Dia melihat hal itu cenderung mempertontonkan kondisi konflik kepentingan yang semakin terang benderang. Pemerintah, menurut dia, seharusnya menetapkan kebijakan mineral dan batu bara nasional terlebih dahulu seperti yang diamanahkan dalam pasal 6 ayat 1a UU No:4 2009. Dia menilai 10 tahun usia UU tersebut tidak pernah disinggung.
"Ini menurut saya salah satu kegagalan dalam pelaksanaan UU. Perubahan PP 23 sampai 5 kali dan hampir yang ke 6 menunjukkan pelaksanaan UU cenderung reaktif dan hanya mengikuti “kehendak” kelompok tertentu," ujarnya.

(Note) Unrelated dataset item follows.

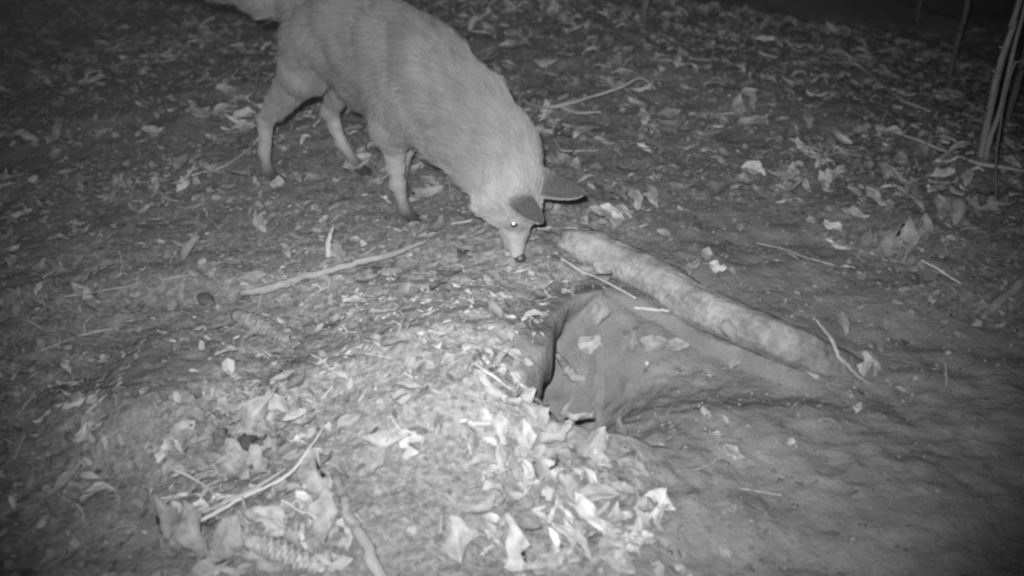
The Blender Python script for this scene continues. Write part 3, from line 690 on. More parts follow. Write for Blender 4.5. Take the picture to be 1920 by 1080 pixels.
LV = [
 # burrow earth and beyond
 (1222, 968, 80, 60, .85, 'large bright ragged leaf at the edge of the bare dug earth', dict(wr=.8, kind='lobed', tilt=25, fold=.1)),
 (1374, 860, 50, -5, .62, 'pale folded leaf lying alone on the bare earth', dict(wr=.55, tilt=30)),
 (1346, 861, 20, 10, .6, 'small leaf scrap touching the folded leaf on bare earth', dict(wr=.8)),
 (1479, 840, 17, 40, .8, 'tiny bright square leaf scrap on the bare earth', dict(wr=.9, kind='strip')),
 (1546, 803, 34, 0, .45, 'dull narrow leaf scrap on the bare earth', dict(wr=.4)),
 (1467, 904, 36, -18, .6, 'slim pale leaf scrap above the thin twig on bare earth', dict(wr=.3)),
 (1412, 326, 50, -12, .75, 'bright domed leaf alone on the dark ground right of the fox', dict(wr=.62, tilt=30, curl=-.35)),
 (1560, 433, 34, -35, .8, 'small pale oval leaf above the narrow strip leaf', dict(wr=.6, tilt=25)),
 (1566, 468, 46, -16, .7, 'narrow pale strip leaf below the small oval one', dict(wr=.26, kind='strip')),
 (1514, 358, 40, -52, .6, 'narrow slanting strip leaf on the dark slope', dict(wr=.24, kind='strip')),
 (1617, 696, 42, -68, .75, 'pale upright leaf beside the buried end of the log', dict(wr=.5, tilt=45, lift=.015)),
 (1637, 702, 26, -70, .55, 'smaller leaf tucked against the upright one by the log end', dict(wr=.5, tilt=40, lift=.012)),
 (1377, 692, 24, 20, .6, 'small crumpled leaf scrap under the middle of the log', dict(wr=.7)),
 (1253, 222, 44, 0, .55, 'pale oval leaf on dark litter right of the forked branch', dict(wr=.5, tilt=25)),
 (1258, 246, 75, -12, .36, 'wide dim leaf just below a pale oval one', dict(wr=.5)),
 (1132, 271, 42, -2, .6, 'pale narrow leaf over the hooked twig', dict(wr=.4, tilt=22)),
 (1057, 305, 28, -30, .75, 'small bright leaf just above the fox ear', dict(wr=.6, tilt=25)),
 (1344, 516, 34, -12, .85, 'small bright leaf behind the upper edge of the log', dict(wr=.7, tilt=40, lift=.02)),
 (1322, 494, 26, 60, .65, 'curled upright leaf behind the log', dict(wr=.6, tilt=35, lift=.02)),
 (1300, 505, 38, 10, .65, 'flat pale leaf scrap behind the log', dict(wr=.45, tilt=25)),
 (1245, 450, 36, -20, .6, 'pale leaf tucked behind the thick end of the log', dict(wr=.6, tilt=25)),
 (1128, 527, 40, -35, .9, 'bright round leaf caught on the twig below the log', dict(wr=.75, tilt=35, lift=.025)),
 (1125, 600, 46, 60, .5, 'cupped leaf hanging in the top of the burrow mouth', dict(wr=.65, tilt=35, curl=.6, fold=.5, lift=.02)),
 (1106, 652, 42, 18, .5, 'square pale leaf inside the burrow hollow', dict(wr=.8, tilt=25, kind='strip')),
 (1226, 655, 60, -12, .42, 'wide pale leaf inside the hollow under the log', dict(wr=.5, tilt=25)),
 (1270, 660, 44, 5, .40, 'dull leaf beside the wide one in the hollow', dict(wr=.55, tilt=20)),
 (1180, 650, 34, 40, .36, 'dull crumpled leaf in the middle of the hollow', dict(wr=.7, tilt=20)),
 (1022, 545, 34, 30, .75, 'bright leaf scrap on the crumbling bank above the burrow', dict(wr=.5, tilt=25)),
 (1014, 528, 24, -20, .7, 'small leaf scrap next to the bank below the muzzle', dict(wr=.6, tilt=25)),
 (1796, 640, 26, -40, .5, 'small pale leaf scrap beside the grey root', dict(wr=.6, tilt=30)),
 # mound and fox
 (827, 633, 50, 8, .9, 'bright white leaf lying alone on the mound', dict(wr=.42, tilt=25, curl=.4)),
 (666, 575, 48, -2, .85, 'white leaf below the thick stick', dict(wr=.5, tilt=25, kind='lobed')),
 (762, 830, 66, -62, .9, 'bright triangular leaf in front of the mound', dict(wr=.85, tilt=35, kind='tri')),
 (726, 832, 90, -4, .72, 'long pale leaf lying against the triangular leaf', dict(wr=.32, tilt=15)),
 (398, 325, 46, -4, .62, 'pale oval leaf left of the hind foot', dict(wr=.42, tilt=25)),
 (520, 415, 40, -2, .7, 'pale oval leaf in front of the hind feet', dict(wr=.42, tilt=25)),
 (382, 468, 50, 12, .55, 'dull pale leaf among bare crumbs left of the stick', dict(wr=.45, tilt=25)),
 (520, 350, 28, 50, .7, 'small leaf touching the rear hind paw', dict(wr=.8, tilt=30)),
 (348, 305, 70, 4, .45, 'long dull strip leaf behind the tail side', dict(wr=.28, kind='strip')),
 (450, 258, 60, 50, .45, 'narrow leaf pointing up beside the hind leg', dict(wr=.4, tilt=20)),
 (212, 365, 50, 35, .45, 'dull curled leaf in the dim litter', dict(wr=.4, tilt=25)),
 (335, 565, 60, 68, .62, 'narrow upright leaf beside the dark oval stone', dict(wr=.35, tilt=30)),
 (300, 560, 40, 60, .4, 'dim leaf left of the narrow upright one', dict(wr=.5, tilt=20)),
 (424, 612, 66, 30, .62, 'broad pale leaf resting against the upper cone', dict(wr=.65, tilt=22, wave=.2)),
 (188, 512, 62, 10, .42, 'flat strip leaf of a dim pair', dict(wr=.35, kind='strip', tilt=20)),
 (152, 528, 50, 28, .38, 'lower curled leaf of a dim pair', dict(wr=.4, tilt=20)),
 (672, 320, 58, 12, .62, 'pale leaf covering the far hind foot', dict(wr=.6, tilt=30, lift=.02)),
 (800, 374, 66, 18, .6, 'broad pale leaf just behind the front paw', dict(wr=.55, tilt=22)),
 (715, 343, 36, 15, .66, 'small pale leaf between front and hind feet', dict(wr=.5, tilt=20)),
 (832, 325, 40, -10, .6, 'pale leaf scrap behind the throat', dict(wr=.5, tilt=20)),
 (130, 910, 82, 38, .5, 'long pale strip leaf alone on grey moss', dict(wr=.3, tilt=18, curl=.1)),
 (80, 840, 30, 20, .4, 'small round leaf in the dim moss', dict(wr=.8)),
 (100, 1062, 75, 25, .4, 'dull broad leaf in the dim near corner', dict(wr=.5, tilt=22)),
 # leaf heap in front
 (480, 790, 118, 22, .62, 'long curved pale leaf at the top of the front heap', dict(wr=.36, tilt=25, curl=-.3, lift=.02)),
 (528, 778, 48, -35, .66, 'bent tip leaf beside the long curved leaf', dict(wr=.55, tilt=25, lift=.02)),
 (500, 822, 56, -30, .72, 'short pale leaf under the long curved leaf', dict(wr=.4, tilt=25, lift=.015)),
 (438, 900, 80, -28, .52, 'ribbed leaf below the black mould', dict(wr=.5, tilt=25, lift=.015)),
 (452, 872, 66, -62, .62, 'folded narrow leaf beside the black mould', dict(wr=.4, tilt=35, fold=.6, lift=.02)),
 (492, 884, 66, -56, .72, 'pale smooth leaf right of the black mould', dict(wr=.5, tilt=30, lift=.02)),
 (602, 908, 92, -60, .58, 'large ribbed leaf beside the thick grey root', dict(wr=.55, tilt=32, fold=.15, lift=.02)),
 (565, 872, 56, -20, .45, 'brownish leaf half under the large ribbed leaf', dict(wr=.6, tilt=20)),
 (352, 936, 80, 38, .48, 'dull leaf leaning on the straight stick', dict(wr=.45, tilt=20)),
 (325, 1010, 120, -58, .55, 'big torn leaf at the dark edge of the front heap', dict(wr=.4, tilt=35, kind='lobed', lift=.02)),
 (378, 1020, 110, -74, .6, 'tall pale leaf standing in the front heap', dict(wr=.45, tilt=40, lift=.03)),
 (425, 1030, 100, 45, .5, 'broad leaf fanned beside the tall pale leaf', dict(wr=.55, tilt=25, lift=.02)),
 (405, 1072, 90, 12, .62, 'pale flat leaf at the bottom of the front heap', dict(wr=.4, tilt=20, lift=.01)),
 (505, 992, 58, -30, .66, 'small pale leaf above the lower cone', dict(wr=.6, tilt=30, lift=.02)),
 (500, 1068, 85, 0, .6, 'wide rounded leaf below the lower cone', dict(wr=.55, tilt=25, lift=.015)),
 (612, 985, 90, 72, .5, 'ragged standing leaf left of the thick root', dict(wr=.5, tilt=30, kind='lobed', lift=.02)),
 (625, 1072, 80, 15, .55, 'pale leaf at the bottom beside the thick root', dict(wr=.5, tilt=25, lift=.015)),
 (560, 1040, 60, -50, .4, 'dark brown leaf right of the lower cone', dict(wr=.6, tilt=20, lift=.01)),
 (655, 800, 50, 20, .5, 'dull leaf in the crumbs right of the slender twig', dict(wr=.6, tilt=20)),
 (700, 880, 62, 30, .5, 'grey leaf scrap above the root', dict(wr=.5, tilt=18)),
 # leaves spilling over the burrow rim
 (922, 748, 86, -14, .62, 'bright leaf lying across the top of the rim pile', dict(wr=.32, tilt=20, lift=.018)),
 (972, 762, 66, 20, .66, 'broad bright leaf under the thorny twig', dict(wr=.6, tilt=25, lift=.02)),
 (905, 820, 70, 0, .6, 'flat bright leaf at the pile edge beside the wood chip', dict(wr=.4, tilt=18, lift=.012)),
 (1000, 802, 60, -40, .62, 'bright rounded leaf in the middle of the rim pile', dict(wr=.65, tilt=28, lift=.02)),
 (1042, 834, 66, 28, .70, 'bright notched leaf at the centre of the rim pile', dict(wr=.65, tilt=28, kind='lobed', lift=.022)),
 (985, 840, 56, -62, .66, 'bright curled leaf left of the notched leaf', dict(wr=.55, tilt=32, fold=.5, lift=.02)),
 (942, 826, 56, -80, .72, 'narrow standing leaf in the rim pile', dict(wr=.42, tilt=32, lift=.018)),
 (1078, 800, 66, -14, .6, 'rolled leaf at the end of the thorny twig', dict(wr=.4, tilt=20, fold=.7, lift=.018)),
 (1112, 850, 66, 60, .6, 'crumpled leaf on the slope into the hollow', dict(wr=.6, tilt=30, wave=.3, lift=.018)),
 (1156, 822, 50, 75, .5, 'leaf standing on edge at the rim of the hollow', dict(wr=.5, tilt=50, lift=.02)),
 (985, 912, 62, -64, .8, 'slim bright leaf below the rim pile', dict(wr=.32, tilt=30, lift=.015)),
 (942, 880, 56, -86, .7, 'slim upright leaf in front of the mound', dict(wr=.3, tilt=30, lift=.015)),
 (1040, 902, 66, -24, .66, 'pale leaf scrap right of the slim bright leaf', dict(wr=.4, tilt=20, lift=.015)),
 (1186, 893, 66, -20, .55, 'grey crumpled leaf near the hollow above the ragged one', dict(wr=.5, tilt=22, wave=.25, lift=.012)),
 (1160, 932, 62, -18, .5, 'dull oval leaf left of the ragged bright leaf', dict(wr=.45, tilt=20, lift=.014)),
 (1118, 948, 82, -8, .62, 'broad pale leaf in the lower pile', dict(wr=.45, tilt=20, lift=.02)),
 (1062, 940, 62, -48, .66, 'pointed pale leaf at the top of the lower pile', dict(wr=.5, tilt=25, lift=.02)),
 (1108, 985, 84, -60, .85, 'long bright leaf standing in the lower pile', dict(wr=.34, tilt=32, lift=.022)),
 (1136, 1005, 66, -16, .72, 'pale leaf crossing under the long bright one', dict(wr=.4, tilt=20, lift=.014)),
 (1070, 1032, 96, -38, .8, 'narrow bright leaf slanting across the lower pile', dict(wr=.26, tilt=25, lift=.016)),
 (964, 1040, 90, -82, .68, 'large smooth wedge-shaped leaf at the bottom edge', dict(wr=.6, tilt=35, kind='tri', fold=.05, wave=.04, lift=.02)),
 (1152, 1030, 62, 22, .62, 'dull pale leaf at the bottom of the lower pile', dict(wr=.5, tilt=20, lift=.012)),
 (1030, 1072, 70, 30, .6, 'pale leaf cut by the bottom edge', dict(wr=.5, tilt=22, lift=.012)),
 (1186, 1000, 44, 62, .62, 'small pointed leaf below the ragged bright leaf', dict(wr=.5, tilt=30, lift=.012)),
 (1165, 1062, 80, -42, .5, 'brownish leaf at the end of the lower pile', dict(wr=.5, tilt=20, lift=.012)),
 (900, 960, 60, 30, .5, 'grey leaf left of the wedge-shaped leaf', dict(wr=.5, tilt=18, lift=.01)),
 (855, 1030, 80, -65, .6, 'pale mossy leaf on the near ground right of the root', dict(wr=.5, tilt=25, lift=.015)),
 # dark slope to the right
 (1386, 212, 46, 82, .45, 'upright half of a split leaf on the dark slope', dict(wr=.4, tilt=35, lift=.015)),
 (1408, 204, 40, 50, .45, 'slanting half of a split leaf on the dark slope', dict(wr=.4, tilt=30, lift=.015)),
 (1412, 236, 56, 8, .42, 'crumpled leaf beneath a split leaf', dict(wr=.6, tilt=25)),
 (1437, 232, 28, -50, .6, 'small bright strip beside the crumpled leaf', dict(wr=.25, kind='strip')),
 (1537, 152, 40, 0, .42, 'dim cupped leaf high on the dark slope', dict(wr=.45, tilt=25, curl=-.4)),
 (1490, 262, 46, -78, .4, 'dim standing leaf on the slope', dict(wr=.5, tilt=40)),
 (1600, 370, 52, -16, .45, 'curved leaf at the start of the leaf bank', dict(wr=.5, tilt=25, curl=-.4)),
 (1545, 342, 36, 52, .5, 'pointed leaf above the curved one on the leaf bank', dict(wr=.5, tilt=30)),
 (1602, 408, 56, -8, .45, 'long dim leaf across the leaf bank', dict(wr=.35, tilt=20)),
 (1642, 380, 50, -40, .45, 'slanting dim leaf on the leaf bank', dict(wr=.4, tilt=25)),
 (1680, 455, 80, 40, .42, 'largest pale leaf of the leaf bank', dict(wr=.6, tilt=30)),
 (1725, 440, 60, 75, .4, 'tall dim leaf standing in the leaf bank', dict(wr=.4, tilt=35)),
 (1760, 400, 56, -55, .36, 'long dim leaf below the dark broad root', dict(wr=.4, tilt=25)),
 (1840, 400, 80, -20, .3, 'wide dim leaf beside the dark broad root', dict(wr=.6, tilt=25)),
 (1690, 510, 60, -15, .42, 'leaf at the foot of the leaf bank by the pale twig', dict(wr=.55, tilt=22)),
]
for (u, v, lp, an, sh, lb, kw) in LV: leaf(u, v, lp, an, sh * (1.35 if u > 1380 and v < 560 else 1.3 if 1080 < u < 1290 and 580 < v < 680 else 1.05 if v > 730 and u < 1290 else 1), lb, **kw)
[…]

Dan akhir-akhir ini pemerintah malah melakukan hal yang sama, yaitu mendesak disetujuinya PP daripada menyelesaikan Omnibus Law dan Perubahan UU no;4 2009. Kecacatan normative itu, kata dia akan menyebabkan kecacatan kebijakan yang lainnya.
Oleh sebab itu Indonesian Mining Watch (IMW) dan CIRUSS merekomendasikan Pemerintah sejumlah hal. Pertama adalah menuntaskan dan menetapkan Kebijakan Nasional Mineral dan Batubara sebelum melakukan perubahan terhadap Undang-undang Minerba dan peraturan yang berkaitan.
Kedua, mineral dan batu bara harus dikembalikan lagi dalam kategori Vital dan strategis sehingga dalam pengelolaannya tidak hanya sekedar komoditi dagang biasa dan sebagai modal awal dan tidak terbarukan, maka pengurasan yang berlebihan harus dihindari karena kebutuhan akan energi dan mineral tidak akan pernah berkurang.
"Ketiga, PKP2B harus dikembalikan sebagai WPN dan dikelola oleh BUMN dan pemerintah jangan memaksakan dengan argumentasi yang lemah baik dengan alasan penerimaan negara maupun kepastian investasi," ujar Budi.
Keempat, pemerintah sebaiknya menyiapkan BUMN khusus untuk pengelolaan ex PKP2B daripada sibuk untuk memaksakan RPP23 yang cacat konsep. Kegagalan PT. Koba Tin dan Tanitoharum menunjukan Pemerintah lalai terhadap kewajiban UU. "Kelalaian tersebut sudah diakui dengan mencabut kembali status Tanito Harum dan hal ini akan menampar pemerintah sendiri apabila pencabutan tersebut dibatalkan," kata dia.
Kelima, program nilai tambah untuk mineral harus diberi ruang di bawah Perindustrian atau ESDM karena keekonomiannya bisa berbeda-beda. Terutama, kata Budi, untuk perusahaan pengolahan dan pemurnian yang independen, karena tingkat keekonomiannya bisa meningkat apabila dikaitkan dengan industri hilirnya.